Inglewood's Kida explains his ascent to working with Busta Rhymes, 9th Wonder and the Dirty District, as the unsigned act hopes to soar to newer heights.

Coming from Inglewood in an environment riddled with crime and drugs, Kida considered music as his avenue to escape and better his future. He was right in doing so. Kida is already being courted by various labels, but he’s in no rush as he remains inspired in his current artistry.”

Kida acquired the skills of instrumentation as he learned to play in the band and take those lessons into the Rap world. It plainly worked in his favor, because it’s not very often that an unsigned artist gets to work with Busta Rhymes, DJ Khalil, Jake One, 9th Wonder, Slum Village, !llmind, Young RJ, Don Cannon. Kida continues to bring his concepts to life via the booth and doesn’t treat the industry like it’s better to be safe than sorry.”

From St. Louis to Cali: “As far as my speech pattern, I did have the stereotypical St. Louis accent. But I’ve been in California since I was 12, so it’s long gone by now. So that aspect has not been incorporated into my music. I don’t feel me being from a couple of different areas affects my content or versatility, which helps my music.”

Working with the majors: “It’s been a blessing to me, because technically I’m not considered a mainstream artist. It helps shape me as an artist who they respect for my music, and I respect them as well. It’s a beautiful connection that I was fortunate to be a part of.”

History of instrumentation: “I actually read music. I have a very deep band background. I was in the band from elementary through high school. I actually had a scholarship on the table from USC for the band. I play the trumpet and drums. I self taught myself the piano as well. I actually perform with an eight or nine piece band plus a deejay for my shows. I’m all about showmanship, and having a band lets me do that for my music.”

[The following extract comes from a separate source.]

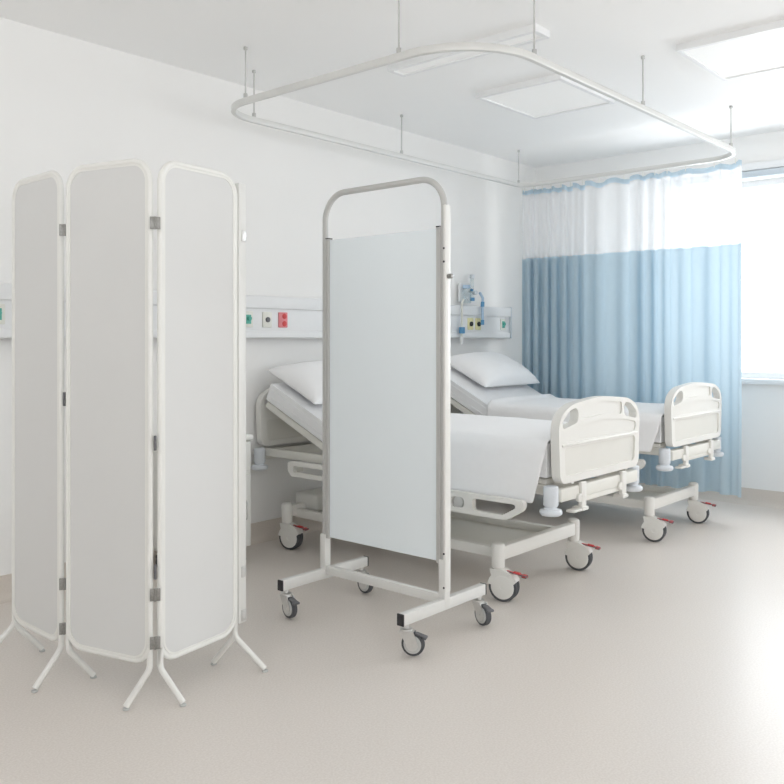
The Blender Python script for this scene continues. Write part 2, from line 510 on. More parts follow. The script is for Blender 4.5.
# ------------------------------------------------------------------ folding screen
PJ = {'O': W(-1.497, 3.36), 'A': W(-1.18, 3.07), 'B': W(-.80, 2.88), 'C': W(-.58, 3.23)}
fs_org = V((*PJ['A'], 0))
fold = thing('folding_screen', 'white three panel folding screen with splayed tube feet', 'folding screen', fs_org)
FT = {'A': (W(-1.262, 3.012), W(-1.098, 3.136)), 'B': (W(-.894, 2.866), W(-.710, 2.897)),
      'C': (W(-.682, 3.262), W(-.476, 3.193)), 'O': (W(-1.575, 3.27), W(-1.395, 3.40))}
RT = .0105
def foldpanel(p, q, feet_p, feet_q, zt=1.855):
    P = V((*p, 0)); Q = V((*q, 0)); d = (Q-P).normalized(); w = (Q-P).length
    g = .023
    P = P+d*g-fs_org; Q = Q-d*g-fs_org; w = (Q-P).length
    nrm = V((-d.y, d.x, 0))
    at = lambda s, z: P+d*s+V((0, 0, z))
    zb = .148
    # sheet
    bm = bmesh.new()
    add_plate(bm, rrect(w-.012, zt-zb-.004, .062, 10, w/2, (zt+zb)/2), [], -.005, .005, lambda u, v, t: at(u, v)+nrm*t)
    sh = obj('screen_panel', bm, M['sheet'], fold)
    # frame: posts, hooped top and bottom rail
    bm = bmesh.new()
    loop = fillet([at(0, .135), at(0, zt), at(w, zt), at(w, .135)], .075, 12)
    add_tube(bm, loop, RT, 14)
    rail = fillet([at(0, .36), at(0, zb), at(w, zb), at(w, .36)], .070, 12)
    add_tube(bm, rail, RT*.92, 14)
    # flat inner lip round the sheet
    ring = rrect(w-.016, zt-zb-.016, .064, 10, w/2, (zt+zb)/2); inner = rrect(w-.030, zt-zb-.030, .058, 10, w/2, (zt+zb)/2)
    add_plate(bm, ring, [inner], -.0075, .0075, lambda u, v, t: at(u, v)+nrm*t)
    obj('frame', bm, M['frame'], sh)
    for s, feet in ((0, feet_p), (w, feet_q)):
        for f in feet:
            base = at(s, 0); ft = V((*f, 0))-fs_org
            dirv = V((ft.x-base.x, ft.y-base.y, 0)).normalized()
            bm = bmesh.new()
            pts = fillet([base+V((0, 0, .20)), base+V((0, 0, .128)), ft+V((0, 0, .012))], .05, 8)
            add_tube(bm, pts, RT, 14)
            add_cyl(bm, ft+V((0, 0, 0)), ft+V((0, 0, .007)), .0115, 16, .002, mi=1)
            obj('leg', bm, [M['frame'], M['hubgrey']], sh)
    return sh
foldpanel(PJ['O'], PJ['A'], FT['O'], [FT['A'][0]])
foldpanel(PJ['A'], PJ['B'], [FT['A'][1]], [FT['B'][0]])
foldpanel(PJ['B'], PJ['C'], [FT['B'][1]], FT['C'])
# hinges
def hinge(p, z, ang, h=.042):
    bm = bmesh.new(); r = Matrix.Rotation(ang, 3, 'Z'); c = V((*p, z))-fs_org
    fw = r @ V((0, -1, 0))
    add_box(bm, c+fw*.012+r @ V((-.010, 0, 0)), (.0145, .005, h), .0015, 2, r)
    add_box(bm, c+fw*.012+r @ V((.010, 0, 0)), (.0145, .005, h), .0015, 2, r)
    add_cyl(bm, c+fw*.013-V((0, 0, h/2)), c+fw*.013+V((0, 0, h/2)), .0045, 10)
    for sx in (-.011, .011):
        for sz in (-.013, .013):
            q = c+r @ V((sx, 0, sz))+fw*.014
            add_cyl(bm, q, q+fw*.003, .003, 8)
    o = obj('hinge', bm, M['steel'], fold); return o
cam_ang = YAW-PI/2
for j, zs in (('A', (1.637, .368, .208)), ('B', (1.637, .386, .224))):
    for z in zs: hinge(PJ[j], z, cam_ang+math.atan2(PJ[j][0]*math.sin(YAW)-PJ[j][1]*math.cos(YAW), PJ[j][0]*math.cos(YAW)+PJ[j][1]*math.sin(YAW))*-1)
# latch pieces between the posts
for j, z, h in (('A', 1.03, .05), ('B', .895, .05), ('B', .46, .05)):
    bm = bmesh.new(); c = V((*PJ[j], z))-fs_org
    add_cyl(bm, c-V((0, 0, h/2)), c+V((0, 0, h/2)), .005, 10, .001); obj('hinge_pin', bm, M['darkgrey'], fold)
# mounting strip on the free edge of the right-hand panel
d = (V((*PJ['C'], 0))-V((*PJ['B'], 0))).normalized(); nC = V((d.y, -d.x, 0))
cC = V((*PJ['C'], 0))-fs_org
rot = Matrix.Rotation(math.atan2(d.y, d.x), 3, 'Z')
bm = bmesh.new()
add_box(bm, cC+d*.009+V((0, 0, (1.835+.17)/2)), (.042, .022, 1.835-.17), .003, 2, rot)
st = obj('edge_strip', bm, M['alulight'], fold)
for z in (1.637, .364, .200):
    bm = bmesh.new()
    add_box(bm, cC+d*.014+nC*.0125+V((0, 0, z)), (.024, .004, .042), .001, 2, rot)
    for sz in (-.012, .012): 
        q = cC+d*.014+nC*.0145+V((0, 0, z+sz)); add_cyl(bm, q, q+nC*.002, .0028, 8)
    obj('hinge', bm, M['chrome'], fold)

# ------------------------------------------------------------------ casters
def small_caster():
    """twin-plate castor of the mobile screen; stem at origin, wheel trails to +y, pedal to +y... returns prototypes"""
    R = .046; cy = .029
    bm = bmesh.new()
    add_cyl(bm, (0, 0, .104), (0, 0, .122), .012, 16, mi=0)
    add_lathe(bm, (0, 0, .094), (0, 0, 1), [(0, .020), (.004, .025), (.010, .025), (.013, .018)], 20)
    # fork cheeks
    for s in (-1, 1):
        outl = []
        for k in range(13):
            a = PI*k/12
            outl.append((cy-math.cos(a)*.022, R-math.sin(a)*.022))
        outl = [(-.024, .096), (.034, .096), (cy+.024, R)] + [(cy+math.cos(a)*.024, R-math.sin(a)*.024) for a in [PI*k/10 for k in range(1, 10)]] + [(cy-.024, R)]
        add_plate(bm, outl, [], s*.015, s*.019, lambda u, v, t: V((t, u, v)))
    add_box(bm, (0, .004, .094), (.038, .056, .006), .002)
    add_cyl(bm, (-.022, cy, R), (.022, cy, R), .006, 12)
    fork = obj('caster', bm, M['chrome'])
    bm = bmesh.new()
    add_lathe(bm, (-.0125, cy, R), (1, 0, 0), [(0, R-.006), (.002, R-.001), (.005, R), (.020, R), (.023, R-.001), (.025, R-.006)], 32)
    tyre = obj('tyre', bm, M['tyre'])
    bm = bmesh.new()
    add_lathe(bm, (-.0145, cy, R), (1, 0, 0), [(0, .0), (0, R-.012), (.002, R-.010), (.027, R-.010), (.029, R-.012), (.029, 0)], 28)
    hub = obj('hub', bm, M['hubgrey'])
    bm = bmesh.new()
    r = Matrix.Rotation(math.radians(-16), 3, 'X')
    add_box(bm, (0, .062, .083), (.026, .044, .007), .003, 2, r)
    add_box(bm, (0, .078, .075), (.034, .014, .010), .003, 2, r)
    ped = obj('brake_pedal', bm, M['darkgrey'])
    return fork, [tyre, hub, ped]

def bed_caster():
    R = .070; cy = .030
    bm = bmesh.new()
    add_cyl(bm, (0, 0, .118), (0, 0, .165), .024, 20, .003)
    # shroud: rounded teardrop in the y-z plane
    outl = [(-.034, .152), (.030, .152)]
    for k in range(13):
        a = math.radians(62-k/12*38); outl.append((cy+math.cos(a)*.0745, R+math.sin(a)*.0745))
    outl += [(cy+.050, R+.012), (cy+.030, R-.015), (cy-.030, R-.015), (cy-.055, R+.006)]
    for k in range(9):
        a = math.radians(172-k/8*34); outl.append((cy+math.cos(a)*.0745, R+math.sin(a)*.0745))
    add_plate(bm, outl, [], -.0285, .0285, lambda u, v, t: V((t, u, v)))
    for s in (-1, 1):
        add_lathe(bm, (s*.022, cy, R), (s, 0, 0), [(0, .0575), (.0050, .0575), (.0070, .054), (.0080, .046), (.009, .012), (.007, .010), (.007, 0)], 32)
    sh = obj('caster', bm, M['cream'])
    bm = bmesh.new()
    add_lathe(bm, (-.027, cy, R), (1, 0, 0), [(0, R-.014), (0, R-.006), (.0012, R-.0015), (.005, R), (.019, R), (.022, R-.004), (.024, R-.012), (.030, R-.012), (.032, R-.004), (.035, R), (.049, R), (.0528, R-.0015), (.054, R-.006), (.054, R-.014)], 40)
    ty = obj('tyre', bm, M['tyre'])
    bm = bmesh.new()
    r = Matrix.Rotation(math.radians(-8), 3, 'X')
    add_box(bm, (0, .086, .136), (.020, .090, .007), .003, 2, r, mi=1)
    add_box(bm, (0, .094, .1395), (.022, .034, .006), .002, 2, r)
    add_box(bm, (0, .132, .128), (.034, .026, .012), .004, 2, r, mi=1)
    ped = obj('brake_pedal', bm, [M['red'], M['darkgrey']]); ped['label'] = 'red and grey brake pedal'
    return sh, [ty, ped]

def place_caster(proto, parent, loc, rotz):
    sh, subs = proto
    c = sh.copy(); C.objects.link(c); c.parent = parent; c.location = loc; c.rotation_euler = (0, 0, rotz)
    for s in subs:
        d = s.copy(); C.objects.link(d); d.parent = c
    return c
SC = small_caster(); BC = bed_caster()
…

Working with the original Roc-A-fella: “I worked with Roc-A-Fella, and it was a situation of my learning the business and paying my dues. I worked directly with Dame [Dash], and I learned a lot. He’s a great dude. Even though a was only a street promoter, he didn’t treat me like I was less than an artist. That situation taught me the meaning of hustle. I think it’s great that Dame will be re-launching Roc-A-Fella. He’s a great businessman, and I know he’s going to deliver. I know he’s working with Curren$y, and I think he’s going to be able to make great things happen again.”

Getting offered a record deal by Suge Knight: “Yeah, I actually had the opportunity because his wife played my demo for him in his limo when he had gotten out of jail. So he heard it immediately and liked it. I got a call that night saying come to the studio and we met. He was a genuine dude. Suge offered me a deal, but after speaking to my lawyers and having them look over the contract it just wasn’t in my best interest to sign. But I still appreciate the offer.”

Current projects: “I released my breakthrough street album called The Endemic I have a lot of producers on it and I’m getting some good feed back on the leaks so far. Than on Valentine’s Day, I put out The Endemic: The Ladies Version. Then I put together the project called Who Is Kida. I just dropped my new album, Chairman of the Board. What I did with this one was go back about a decade and show people that I could still be relevant over and the sound of the 90’s. The feedback has been amazing with that one. Right now I’m just concentrating on putting out a full length LP and we’re working hard at that.”